TASK OBJECTIVE =>
Determine the count of lines holding "parts" and give that count alone.
— start SUPPLIED INFORMATION —
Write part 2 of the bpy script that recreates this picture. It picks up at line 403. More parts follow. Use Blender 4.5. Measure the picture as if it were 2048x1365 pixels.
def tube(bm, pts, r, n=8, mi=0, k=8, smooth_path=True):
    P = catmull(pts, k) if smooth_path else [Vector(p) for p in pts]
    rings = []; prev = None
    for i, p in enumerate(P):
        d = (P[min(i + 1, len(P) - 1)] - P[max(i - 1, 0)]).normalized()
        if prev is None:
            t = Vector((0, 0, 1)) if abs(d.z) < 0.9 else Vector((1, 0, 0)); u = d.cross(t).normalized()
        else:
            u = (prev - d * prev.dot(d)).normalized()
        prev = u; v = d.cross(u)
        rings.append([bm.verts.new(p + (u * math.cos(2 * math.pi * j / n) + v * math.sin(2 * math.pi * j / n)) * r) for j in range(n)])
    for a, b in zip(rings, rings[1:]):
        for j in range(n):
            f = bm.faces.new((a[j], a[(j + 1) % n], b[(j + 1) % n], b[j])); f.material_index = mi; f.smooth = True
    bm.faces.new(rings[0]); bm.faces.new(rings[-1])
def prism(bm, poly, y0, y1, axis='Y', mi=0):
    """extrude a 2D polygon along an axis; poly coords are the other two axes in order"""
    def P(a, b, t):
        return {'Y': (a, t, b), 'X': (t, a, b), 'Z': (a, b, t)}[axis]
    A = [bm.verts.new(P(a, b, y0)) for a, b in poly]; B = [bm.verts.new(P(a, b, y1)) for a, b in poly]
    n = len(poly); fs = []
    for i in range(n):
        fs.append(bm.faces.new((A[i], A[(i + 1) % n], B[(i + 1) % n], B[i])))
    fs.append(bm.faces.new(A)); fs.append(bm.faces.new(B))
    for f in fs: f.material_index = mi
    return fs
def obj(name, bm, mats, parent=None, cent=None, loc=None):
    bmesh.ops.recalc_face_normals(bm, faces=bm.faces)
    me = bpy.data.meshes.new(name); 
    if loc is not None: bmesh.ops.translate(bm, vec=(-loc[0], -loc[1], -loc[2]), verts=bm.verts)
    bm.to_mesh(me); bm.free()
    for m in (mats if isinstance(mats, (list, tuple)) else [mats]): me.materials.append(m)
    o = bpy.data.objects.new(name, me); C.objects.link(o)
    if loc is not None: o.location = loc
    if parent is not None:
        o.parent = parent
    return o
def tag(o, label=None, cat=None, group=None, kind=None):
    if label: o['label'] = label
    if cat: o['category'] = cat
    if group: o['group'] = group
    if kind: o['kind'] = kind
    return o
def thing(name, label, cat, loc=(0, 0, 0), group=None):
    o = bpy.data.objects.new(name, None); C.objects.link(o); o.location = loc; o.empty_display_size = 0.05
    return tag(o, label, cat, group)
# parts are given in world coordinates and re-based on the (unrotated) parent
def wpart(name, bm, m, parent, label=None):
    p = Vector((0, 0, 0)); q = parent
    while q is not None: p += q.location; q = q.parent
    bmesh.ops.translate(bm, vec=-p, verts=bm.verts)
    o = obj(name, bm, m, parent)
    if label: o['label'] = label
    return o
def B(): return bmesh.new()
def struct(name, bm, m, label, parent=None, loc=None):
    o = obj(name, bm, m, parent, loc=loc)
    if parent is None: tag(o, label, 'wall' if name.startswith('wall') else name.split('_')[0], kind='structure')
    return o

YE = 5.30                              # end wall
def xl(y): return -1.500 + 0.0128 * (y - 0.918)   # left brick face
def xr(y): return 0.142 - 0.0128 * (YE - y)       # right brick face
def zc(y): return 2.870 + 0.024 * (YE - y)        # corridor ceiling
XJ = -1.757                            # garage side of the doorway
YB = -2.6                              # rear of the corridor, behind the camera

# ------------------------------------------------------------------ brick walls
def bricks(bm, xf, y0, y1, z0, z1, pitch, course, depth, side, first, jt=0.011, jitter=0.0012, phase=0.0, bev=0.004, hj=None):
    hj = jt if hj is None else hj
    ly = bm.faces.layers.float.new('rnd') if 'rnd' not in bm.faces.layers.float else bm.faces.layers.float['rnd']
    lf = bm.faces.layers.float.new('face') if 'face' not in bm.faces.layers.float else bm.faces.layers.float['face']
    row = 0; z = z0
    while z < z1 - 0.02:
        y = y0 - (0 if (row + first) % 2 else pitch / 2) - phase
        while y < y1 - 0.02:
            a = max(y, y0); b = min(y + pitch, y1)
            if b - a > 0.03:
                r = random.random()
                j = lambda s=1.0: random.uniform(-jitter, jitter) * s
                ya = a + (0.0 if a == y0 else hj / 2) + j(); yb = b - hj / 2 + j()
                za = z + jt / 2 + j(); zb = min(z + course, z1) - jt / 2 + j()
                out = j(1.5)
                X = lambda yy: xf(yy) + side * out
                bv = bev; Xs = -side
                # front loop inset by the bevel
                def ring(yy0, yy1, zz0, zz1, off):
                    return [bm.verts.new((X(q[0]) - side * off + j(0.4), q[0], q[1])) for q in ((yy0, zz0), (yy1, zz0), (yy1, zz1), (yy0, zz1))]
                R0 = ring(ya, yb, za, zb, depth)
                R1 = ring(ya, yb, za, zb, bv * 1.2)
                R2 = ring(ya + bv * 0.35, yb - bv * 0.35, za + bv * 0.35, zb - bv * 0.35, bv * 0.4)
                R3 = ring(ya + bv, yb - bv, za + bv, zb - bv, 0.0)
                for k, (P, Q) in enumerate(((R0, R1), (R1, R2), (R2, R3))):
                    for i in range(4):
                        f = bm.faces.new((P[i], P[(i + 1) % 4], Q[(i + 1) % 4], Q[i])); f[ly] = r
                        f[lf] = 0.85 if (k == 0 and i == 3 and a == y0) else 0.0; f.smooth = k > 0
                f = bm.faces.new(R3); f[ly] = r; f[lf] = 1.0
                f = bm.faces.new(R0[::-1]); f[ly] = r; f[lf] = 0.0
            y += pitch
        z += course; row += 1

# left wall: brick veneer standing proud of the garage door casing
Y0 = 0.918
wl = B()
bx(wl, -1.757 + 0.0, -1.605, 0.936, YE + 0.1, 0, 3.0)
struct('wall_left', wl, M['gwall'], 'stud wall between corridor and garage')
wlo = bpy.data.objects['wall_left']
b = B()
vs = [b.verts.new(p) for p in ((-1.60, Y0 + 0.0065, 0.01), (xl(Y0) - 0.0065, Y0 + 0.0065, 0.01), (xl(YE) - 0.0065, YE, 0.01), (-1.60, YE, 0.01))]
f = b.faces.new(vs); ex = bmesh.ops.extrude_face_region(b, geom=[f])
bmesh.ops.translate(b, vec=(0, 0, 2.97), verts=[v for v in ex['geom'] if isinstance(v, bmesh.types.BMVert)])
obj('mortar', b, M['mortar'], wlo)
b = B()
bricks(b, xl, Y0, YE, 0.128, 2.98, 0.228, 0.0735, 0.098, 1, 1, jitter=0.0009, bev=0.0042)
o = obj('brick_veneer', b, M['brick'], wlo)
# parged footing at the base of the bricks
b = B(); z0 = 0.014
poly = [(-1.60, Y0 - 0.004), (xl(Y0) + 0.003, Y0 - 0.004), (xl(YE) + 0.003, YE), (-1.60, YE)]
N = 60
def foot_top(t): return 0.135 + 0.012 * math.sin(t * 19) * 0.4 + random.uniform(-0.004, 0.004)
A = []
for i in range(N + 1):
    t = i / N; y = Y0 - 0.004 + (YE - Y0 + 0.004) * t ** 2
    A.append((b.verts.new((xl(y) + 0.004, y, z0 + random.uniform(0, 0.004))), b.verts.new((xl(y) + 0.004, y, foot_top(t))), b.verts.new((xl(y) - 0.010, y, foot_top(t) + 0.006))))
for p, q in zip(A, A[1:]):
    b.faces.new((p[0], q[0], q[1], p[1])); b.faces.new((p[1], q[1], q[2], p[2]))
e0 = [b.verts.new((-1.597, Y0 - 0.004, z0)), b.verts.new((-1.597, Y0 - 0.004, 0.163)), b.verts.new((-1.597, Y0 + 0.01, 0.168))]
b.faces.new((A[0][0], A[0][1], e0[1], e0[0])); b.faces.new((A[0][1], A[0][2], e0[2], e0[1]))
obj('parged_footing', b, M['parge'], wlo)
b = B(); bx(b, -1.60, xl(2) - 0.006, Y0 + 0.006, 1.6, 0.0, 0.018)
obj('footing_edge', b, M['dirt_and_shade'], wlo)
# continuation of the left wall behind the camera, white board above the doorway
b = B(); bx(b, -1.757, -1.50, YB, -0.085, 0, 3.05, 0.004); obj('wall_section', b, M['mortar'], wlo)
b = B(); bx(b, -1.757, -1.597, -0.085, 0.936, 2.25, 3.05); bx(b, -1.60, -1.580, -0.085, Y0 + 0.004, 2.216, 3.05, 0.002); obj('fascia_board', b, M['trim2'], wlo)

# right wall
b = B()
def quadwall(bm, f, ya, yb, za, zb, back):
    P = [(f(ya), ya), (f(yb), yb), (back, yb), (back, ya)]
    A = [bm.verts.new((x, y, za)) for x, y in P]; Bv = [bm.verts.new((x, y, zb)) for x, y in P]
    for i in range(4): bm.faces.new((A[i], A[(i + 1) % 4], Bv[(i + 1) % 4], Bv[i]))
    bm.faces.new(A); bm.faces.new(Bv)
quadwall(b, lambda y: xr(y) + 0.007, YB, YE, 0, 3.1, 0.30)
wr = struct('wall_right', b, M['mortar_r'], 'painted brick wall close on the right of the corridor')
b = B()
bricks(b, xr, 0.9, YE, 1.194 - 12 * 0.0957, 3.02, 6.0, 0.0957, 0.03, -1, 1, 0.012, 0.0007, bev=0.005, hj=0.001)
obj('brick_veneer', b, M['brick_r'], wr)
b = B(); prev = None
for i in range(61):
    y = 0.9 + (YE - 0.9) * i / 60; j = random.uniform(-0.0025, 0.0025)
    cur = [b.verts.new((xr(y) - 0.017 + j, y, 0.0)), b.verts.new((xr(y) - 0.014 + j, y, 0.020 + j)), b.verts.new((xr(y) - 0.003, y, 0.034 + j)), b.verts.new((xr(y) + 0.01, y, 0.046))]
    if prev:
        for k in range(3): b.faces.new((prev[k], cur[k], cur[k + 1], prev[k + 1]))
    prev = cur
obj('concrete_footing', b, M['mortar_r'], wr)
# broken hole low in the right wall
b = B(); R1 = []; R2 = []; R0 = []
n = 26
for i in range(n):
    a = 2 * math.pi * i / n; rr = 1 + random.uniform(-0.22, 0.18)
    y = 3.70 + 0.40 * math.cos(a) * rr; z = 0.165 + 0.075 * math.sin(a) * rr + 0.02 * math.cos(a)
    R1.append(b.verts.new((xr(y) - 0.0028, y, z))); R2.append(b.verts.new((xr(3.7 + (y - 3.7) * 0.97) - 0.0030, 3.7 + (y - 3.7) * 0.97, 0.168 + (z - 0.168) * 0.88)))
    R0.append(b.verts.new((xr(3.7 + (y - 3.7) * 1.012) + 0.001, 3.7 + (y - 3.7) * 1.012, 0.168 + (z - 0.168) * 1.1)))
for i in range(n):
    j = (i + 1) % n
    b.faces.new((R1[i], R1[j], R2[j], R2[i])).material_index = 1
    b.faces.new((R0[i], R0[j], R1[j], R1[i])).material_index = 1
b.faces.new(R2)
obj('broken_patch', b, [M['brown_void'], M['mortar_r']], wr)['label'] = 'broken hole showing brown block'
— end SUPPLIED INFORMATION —
EXERCISE RESPONSE =>
2